10 December 2009

How to ... Do Nothing in Aswan

We’ve been here for nigh on two weeks now, and while Aswan has many attractions (Temple of Isis! Nubian Museum! Tombs of the Nobles!), two weeks is a long time to be waiting for your car to arrive (and your spare clothing, and, yes, stationery - I can’t last long without my stationery bag). But we are still here, so I thought I’d give you an insight into our day and how we stave off boredom:

9.30am - Roll out of bed and climb up to the roof terrace for breakfast - it’s the same every day but at least you don’t need to brave the streets in search of nourishment. We have pancakes and fruit, lemonade, tea, toast with butter and jam and triangles of cream cheese. It took us a few days of trying to change some parts of the order (cold milk instead of hot, scrambled eggs with the toast) to realise that it’s not worth the trouble explaining this to the Manuel-like waiter every morning. Now we just eat what we’re given. Thanks to Alex we have a supply of magazines to read over breakfast, and there is wifi internet, so Stuart can get his fix of email.
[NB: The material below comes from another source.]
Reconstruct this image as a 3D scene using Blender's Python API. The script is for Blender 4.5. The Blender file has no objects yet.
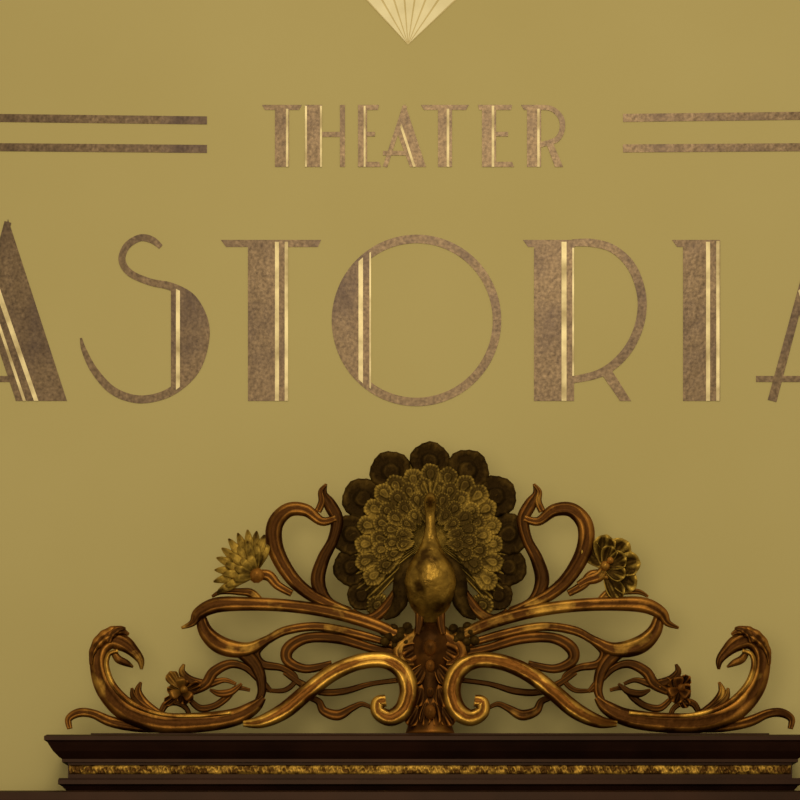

11am - If the weather is hot (not that it’s ever really cold, but on occasion we’ve had cloud and the temperature drops to a chilly 20C) someone might sunbathe on one of the two loungers, and there is even the possibility of jumping in the plunge pool on the roof. It’s freezing, so perfect for an overheated holiday maker. The roof terrace sits above the busy Salah-en-Din Road, so there is an orchestra of toots and shouts to listen to. It’s easy to while away most of the morning here.

DSC00168.JPG

1pm - We are rationing ourselves to one item of touristing a day, so by this time we may get on the ferry to the west bank of the Nile for a visit to the Tombs of the Nobles, or take a fellucca boat to visit the botanical gardens at Kitchener Island. It’s not hot through the day, so practically any amount of wandering round ruins is still a pleasant activity. Unfortunately going to a tourist attraction always involves a huge amount of bargaining with the local 'business men’, fellucca captains or ferry ticket sellers, guides and assorted vendors of food and tack. It’s still hard work, even after our varied experiences throughout Africa, and here bargaining is much more a normal part of the day, unlike further south, where bargaining is mostly part of the tourism infrastructure (i.e. locals pay a fixed price and mzungus/faranjis are charged as much as possible). So we tend to start with a certain amount of hesitation, because we know that the first price we are quoted will be massively inflated compared to the prices charged to locals. Still, with a bit of good humour we normally manage to keep relations civil, and we spend a few hours acting as if we were the average tourist.

DSC04267.JPG

4pm - Hunger sets in. We seem to manage with two meals a day here, which might be due to the climate or just that we don’t actually do anything all day. Whatever, we retire to our local haunt, the Aswan Moon, discovered after a thorough investigation of the local eateries (we tried two other ones before settling on this one). The restaurant is set partly on the bank and partly on a pontoon set on the river. A fabric-covered awning keeps out the sun, so it’s a good place to spend the rest of the afternoon till sunset, watching the felluccas pass by, herons coming in to land and generally admire the light on the sand dunes on the other bank where they are not obscured by the hideous construct of the Mövenpick Hotel on Elephantine Island. Our late lunch consists of lentil soup with a squeeze of lemon, grilled chicken with rice, hummus, babaganoush and flatbread, strawberry juice and Om Ali for desert followed by a Turkish coffee. We have learnt to spin this out until it’s dark, chatting with the waiter or Shahad, the fellucca captain, and sometimes we get a visit from Mahmoud, who is arranging for the car to get here from Wadi Halfa (Inshallah) and who regularly gives us updates that turn out to be incorrect.  

DSC04188.JPG

7pm - Back to the hotel to watch movies (thanks to the blessings of iTunes, Pirate Bay and the hotel’s fast internet connection). There is more tea drunk while sprawled on the bed in the room, eating the chocolate Alex brought from England - thanks, Alex! Early nights are a given, since there are so many reasons to get up in the morning - not.